Because QQQ is an index fund, it has no discretion here. It must hold SpaceX in roughly the same proportion the index assigns it, regardless of price. J.P. Morgan estimates the resulting purchase activity across Nasdaq 100 funds at about 4.3 billion dollars, with much of that buying expected to land after the close on July 6, the session before the change takes effect.
SpaceX qualifies for entry just 15 trading days after its debut, thanks to a fast track provision the Nasdaq added for certain IPOs, bypassing the longer seasoning period that would have kept it out under older rules. S&P Global has taken the opposite stance, saying it will hold off at least a year before even considering SpaceX for the S&P 500. Because this is a fast track addition, no existing Nasdaq 100 member is being removed, so the index will temporarily carry more than its usual 100 names.

What the Numbers Say
QQQ's price to earnings ratio and earnings per share move with the blended profile of its roughly 100 constituent companies, and the addition of SpaceX at an estimated weighting under 1% will barely nudge those blended figures in the near term, even though SpaceX's own valuation exceeds 2 trillion dollars.
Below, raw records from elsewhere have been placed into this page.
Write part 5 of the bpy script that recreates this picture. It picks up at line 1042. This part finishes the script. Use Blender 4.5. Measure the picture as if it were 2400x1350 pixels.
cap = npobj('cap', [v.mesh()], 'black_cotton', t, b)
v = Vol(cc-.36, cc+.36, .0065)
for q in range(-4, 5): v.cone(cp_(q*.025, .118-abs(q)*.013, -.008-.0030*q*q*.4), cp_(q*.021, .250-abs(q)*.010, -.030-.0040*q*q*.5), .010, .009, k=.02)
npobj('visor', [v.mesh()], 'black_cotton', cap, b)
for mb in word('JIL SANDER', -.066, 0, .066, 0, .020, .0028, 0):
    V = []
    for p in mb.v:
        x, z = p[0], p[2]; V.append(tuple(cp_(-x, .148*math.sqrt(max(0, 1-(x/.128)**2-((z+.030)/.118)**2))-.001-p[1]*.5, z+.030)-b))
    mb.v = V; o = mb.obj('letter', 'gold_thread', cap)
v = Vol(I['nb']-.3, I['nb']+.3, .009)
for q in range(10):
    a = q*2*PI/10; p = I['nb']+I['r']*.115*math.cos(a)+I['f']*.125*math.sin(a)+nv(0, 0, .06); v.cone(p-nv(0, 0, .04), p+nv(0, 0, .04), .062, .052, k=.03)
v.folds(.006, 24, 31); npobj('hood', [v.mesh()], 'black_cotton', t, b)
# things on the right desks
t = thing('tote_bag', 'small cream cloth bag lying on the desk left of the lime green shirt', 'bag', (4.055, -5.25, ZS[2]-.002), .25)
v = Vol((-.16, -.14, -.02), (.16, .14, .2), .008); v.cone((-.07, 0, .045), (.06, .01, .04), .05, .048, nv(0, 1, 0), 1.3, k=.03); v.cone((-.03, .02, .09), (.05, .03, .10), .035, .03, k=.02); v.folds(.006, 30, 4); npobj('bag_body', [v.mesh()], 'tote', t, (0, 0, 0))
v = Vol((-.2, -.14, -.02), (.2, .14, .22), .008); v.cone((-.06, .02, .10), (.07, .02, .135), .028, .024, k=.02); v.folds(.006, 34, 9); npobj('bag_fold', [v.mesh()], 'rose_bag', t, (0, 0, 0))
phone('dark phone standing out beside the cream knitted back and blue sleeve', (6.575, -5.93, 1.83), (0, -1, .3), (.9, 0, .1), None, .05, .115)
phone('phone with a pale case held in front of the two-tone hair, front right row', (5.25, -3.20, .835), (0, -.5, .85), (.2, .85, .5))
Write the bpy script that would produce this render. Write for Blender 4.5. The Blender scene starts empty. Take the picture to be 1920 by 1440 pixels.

The fund's modified weighting scheme caps how much any single name can dominate, which is why a company that large slots in as a minor position rather than a top holding.
An RSI of 56.69 puts QQQ in neutral territory, leaning slightly toward buying pressure but nowhere near overbought levels above 70. The 1.69% daily gain and the fund's position just under its 52 week high of 748.65 suggest momentum has been firm, though the range stretching back to 620.10 shows how much the fund has recovered over the past year. The 0.44% dividend yield remains modest, reflecting QQQ's tilt toward growth oriented technology names that reinvest cash rather than pay it out.
The bull case rests on forced index buying providing a technical tailwind heading into July 6 and 7, plus the broader argument that adding a company of SpaceX's scale, even at a sub 1% weighting, adds diversification without materially raising risk. The bear case centers on valuation: SpaceX joins at a price set by its IPO and early trading, with no track record inside a public index, and any sharp move in that single stock, however small its weighting, introduces a new variable into a fund many investors treat as a stable retirement holding.
What Comes Next for Index Trackers
The mechanics here matter more than the headline. Millions of people who never chose to buy SpaceX stock directly will end up holding a sliver of it through 401k plans and other funds benchmarked to the Nasdaq 100. Whether that sliver grows or shrinks depends on how SpaceX trades once the forced buying tied to the rebalancing fades and the stock is left to find its footing among ordinary market participants.